Crossroads
Credits: Chris Claremont (script), Jim Lee (plot/pencils), Scott Williams (inks), Pat Brosseau (letters), Joe Rosas (colors)
Summary: Magneto, Rogue, and Ka-Zar defeat members of the Savage Land Mutates, who now serve Zaladane. Eventually, they meet Nick Fury and his SHIELD team, who have arrived to stop Zaladane from erecting more of her magnetic towers. Rogue convinces Magneto to stay with the SHIELD team, even though one member is the father of a sailor killed by Magneto years earlier. Meanwhile, Lila Cheney brings the X-Men to a mysterious location, where they’re quickly captured by a tentacle monster. Deathbird appears, announcing that she needs the team to kill Charles Xavier.
Continuity Notes:
- Cyclops and Marvel Girl meet Guido for the first time, in a brief scene that has him recapping what happened at the end of the last issue.
- Rogue has lost her powers, following her trip through the Siege Perilous. Magneto has attempted to revive them by “(reintegrating) her bio-matrix,” but she remains powerless.
- Magneto sunk the Russian submarine Leningrad in Uncanny X-Men #150 after being fired upon in retaliation for his scheme to rid the world of nuclear weapons.
- This issue marks the first hint of a romance between Magneto and Rogue, as he feels an unusual “connection” to her after she wakes him up from a nightmare.
- Magneto is straining to use his powers, but keeping it a secret from his companions. I don’t recall Claremont stating a reason for Magneto’s weakness at the time, but years later he’ll address it in X-Men Forever.
“Huh?” Moment: Magneto suddenly carries around a hologram generator for the purposes of this story.
Miscellaneous Notes: The Statement of Ownership lists average sales for the year at 412,961 copies, with the most recent issue selling 404,300.
Review: I would be curious to know how Jim Lee received a plotting credit this issue, while Chris Claremont is relegated to merely “script.” The standard belief is that Jim Lee demanded more plot input as his run continued, and according to some sources, would often ignore Claremont’s plots in favor of whatever he felt like drawing that month. If this issue was plotted entirely by Lee with no input from Claremont, that would make it one of the very few issues of Uncanny X-Men during his run that had him scripting over someone else’s plot (and putting Jim Lee in the odd company of Bill Mantlo and Tom DeFalco).
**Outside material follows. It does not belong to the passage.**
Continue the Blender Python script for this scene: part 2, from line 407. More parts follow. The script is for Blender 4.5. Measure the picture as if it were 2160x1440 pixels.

Jim Lee as a plotter isn’t necessarily a bad thing, though. He’s not overly ambitious at this point, which works in his favor. He’s assembled an engaging cast of characters and he’s giving them room to bounce off of each other, and he’s resolving a plot line that’s been dangling for several months. With the exception of Magneto spontaneously generating a hologram of himself, none of this feels as arbitrary or sloppy as those early Image comics. Structuring the story so that Magneto keeps running into victims of his past behavior, starting with the Savage Land Mutates and ending with the father of a young sailor he killed, is quite ingenious.
The highlight of the issue, however, has to be Claremont’s first-hand narration of Magneto. Perhaps if Claremont plotted the issue alone, he would’ve diverged from the simple setup and developed a more elaborate scheme for Zaladane, or jumped back and forth between five different subplots. When left to narrate a relatively simple story of Magneto and an ad hoc team of allies tracking down Zaladane, he’s free to get inside Magneto’s head and continue the rather remarkable exploration of the character he began a decade earlier. Magneto as the repentant villain, the Holocaust survivor, the father, the man whose life is stained by blood; this is fascinating material. Even when Lee draws a simple panel of Magneto electromagnetically bombing a group of Zaladane’s brainwashed followers, Claremont uses it to elucidate his guilt and reflect on the mercy Magneto wishes he could receive, the peace of forgetting the actions of his past. This was heavy material for a ten-year-old, but I wasn’t intimidated by it. Issues like this made the characters feel real to me, and I appreciated the fact that I wasn’t being spoken down to.